Недолго правил и внук Петра I, император Петр II…

6

После того как увезли мощи благоверного князя Александра Невского, после освобождения царицы Евдокии Шлиссельбургская крепость снова осталась без арестантов, и так получилось, что этот период совпал с оживлением строительных работ на острове.

Ежемесячно посылает Доменико Трезини рапорты о ходе работ генерал-аншефу над фортификациями Б.X. Миниху, сообщая о ремонте стен и башен, о закладке кирпичом бреши и о проломе стены для соединения канала с озером, о ремонте крытого хода по верху стены и об отделке казарм. Такое ощущение, что старинная русская крепость, не желая превращаться в тюрьму, снова облачается в воинские доспехи, готовится встать в боевой строй.

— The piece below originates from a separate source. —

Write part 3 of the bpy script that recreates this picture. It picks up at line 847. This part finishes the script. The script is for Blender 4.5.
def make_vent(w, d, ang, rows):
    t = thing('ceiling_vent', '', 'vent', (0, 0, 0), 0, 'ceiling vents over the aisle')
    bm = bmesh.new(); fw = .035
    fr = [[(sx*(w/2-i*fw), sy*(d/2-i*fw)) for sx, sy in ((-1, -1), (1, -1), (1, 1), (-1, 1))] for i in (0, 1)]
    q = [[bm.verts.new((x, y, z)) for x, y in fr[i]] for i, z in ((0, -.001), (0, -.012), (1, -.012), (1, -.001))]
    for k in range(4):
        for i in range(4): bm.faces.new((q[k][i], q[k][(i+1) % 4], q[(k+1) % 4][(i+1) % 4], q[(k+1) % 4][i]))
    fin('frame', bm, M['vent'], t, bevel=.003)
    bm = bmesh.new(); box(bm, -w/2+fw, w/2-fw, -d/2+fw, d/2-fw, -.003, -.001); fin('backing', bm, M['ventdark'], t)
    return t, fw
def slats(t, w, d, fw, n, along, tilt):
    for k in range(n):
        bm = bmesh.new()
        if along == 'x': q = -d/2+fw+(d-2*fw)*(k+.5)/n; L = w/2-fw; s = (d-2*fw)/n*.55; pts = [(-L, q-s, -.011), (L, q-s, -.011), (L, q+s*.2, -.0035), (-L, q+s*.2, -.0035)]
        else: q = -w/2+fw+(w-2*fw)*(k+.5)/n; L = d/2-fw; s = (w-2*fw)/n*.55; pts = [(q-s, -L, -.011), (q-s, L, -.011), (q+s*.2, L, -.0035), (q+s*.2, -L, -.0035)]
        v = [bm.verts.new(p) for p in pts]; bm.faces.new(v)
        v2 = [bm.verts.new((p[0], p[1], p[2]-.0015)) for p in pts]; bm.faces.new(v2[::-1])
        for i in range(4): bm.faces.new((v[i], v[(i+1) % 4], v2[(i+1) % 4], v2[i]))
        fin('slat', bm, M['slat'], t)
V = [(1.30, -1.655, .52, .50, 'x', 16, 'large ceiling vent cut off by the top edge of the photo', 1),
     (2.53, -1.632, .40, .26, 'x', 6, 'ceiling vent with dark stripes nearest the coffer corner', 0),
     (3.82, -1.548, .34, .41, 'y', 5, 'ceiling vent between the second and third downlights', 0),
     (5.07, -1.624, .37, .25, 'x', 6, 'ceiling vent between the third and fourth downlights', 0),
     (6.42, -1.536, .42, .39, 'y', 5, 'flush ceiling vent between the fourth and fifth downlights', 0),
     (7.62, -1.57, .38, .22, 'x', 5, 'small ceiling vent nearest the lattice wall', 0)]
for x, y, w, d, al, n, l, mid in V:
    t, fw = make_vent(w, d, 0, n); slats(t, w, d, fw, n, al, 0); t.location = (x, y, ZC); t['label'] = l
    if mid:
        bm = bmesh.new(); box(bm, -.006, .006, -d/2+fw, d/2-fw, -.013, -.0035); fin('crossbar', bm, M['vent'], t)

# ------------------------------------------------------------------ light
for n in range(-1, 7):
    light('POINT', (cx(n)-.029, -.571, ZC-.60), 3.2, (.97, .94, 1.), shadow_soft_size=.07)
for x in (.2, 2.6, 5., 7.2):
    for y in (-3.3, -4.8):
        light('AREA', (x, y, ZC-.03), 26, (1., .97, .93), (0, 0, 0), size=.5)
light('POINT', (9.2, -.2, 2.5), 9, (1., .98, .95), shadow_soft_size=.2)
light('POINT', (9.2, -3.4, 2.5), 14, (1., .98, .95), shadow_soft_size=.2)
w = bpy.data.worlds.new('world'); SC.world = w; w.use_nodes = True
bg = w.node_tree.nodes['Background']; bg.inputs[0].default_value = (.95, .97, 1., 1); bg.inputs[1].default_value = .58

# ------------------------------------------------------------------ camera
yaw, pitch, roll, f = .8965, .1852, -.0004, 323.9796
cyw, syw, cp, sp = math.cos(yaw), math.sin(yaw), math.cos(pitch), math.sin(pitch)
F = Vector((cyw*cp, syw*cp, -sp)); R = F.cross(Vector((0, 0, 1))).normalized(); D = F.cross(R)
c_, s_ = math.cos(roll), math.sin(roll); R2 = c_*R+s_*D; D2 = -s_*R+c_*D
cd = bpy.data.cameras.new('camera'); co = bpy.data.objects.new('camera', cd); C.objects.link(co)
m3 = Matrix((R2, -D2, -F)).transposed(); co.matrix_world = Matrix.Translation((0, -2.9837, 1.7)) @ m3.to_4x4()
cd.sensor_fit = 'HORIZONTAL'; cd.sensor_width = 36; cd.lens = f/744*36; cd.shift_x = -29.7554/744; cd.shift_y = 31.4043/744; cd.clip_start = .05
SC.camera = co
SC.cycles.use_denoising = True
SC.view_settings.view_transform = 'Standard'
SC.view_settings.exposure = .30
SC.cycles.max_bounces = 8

Усилиями И. Устинова и Д. Трезини в конце 20-х и начале 30-х годов XVIII века создается завершенный архитектурный ансамбль: с площадью и выходящими на нее казармами, с монетным двором и церковью, с царским дворцом и комендантским домом, с устремленной ввысь колокольней и каналом с мостами.

"Крепость приобрела новые черты, которые сближали ее с постройками Петербурга и Кронштадта, – отмечают авторы книги "Крепость Орешек" А.Н. Кирпичников и В.М. Савков. – Творчество русских архитекторов при этом успешно сочеталось с деятельностью иностранных мастеров, работавших в новой русской столице.

В этой твердыне, расположенной при входе в Неву, как бы на границе между старыми русскими городами (Старой Ладогой, Тихвином и другими) и только что возникшими, удивительно органично сочетались укрепления средневековые (московской поры) и фортификационные сооружения петровского времени. Так возник новый Шлиссельбург, который был и каменным стражем, и водными воротами новой столицы с востока, и торговым центром, и военно-административной резиденцией".

Впрочем, в таком состоянии Шлиссельбургская крепость находилась совсем недолго.

Стараниями временщиков российский престол оказался перенесен из петровской линии в линию царя Ивана, и на престол взошла герцогиня Курляндская Анна Иоанновна.

Возводя ее в императрицы, временщики планировали "полегчить" себя и ввести удобную им Конституцию, но этот замысел не удался.

Скоро они сами отправились на казнь, сделались насельниками отремонтированной Шлиссельбургской крепости.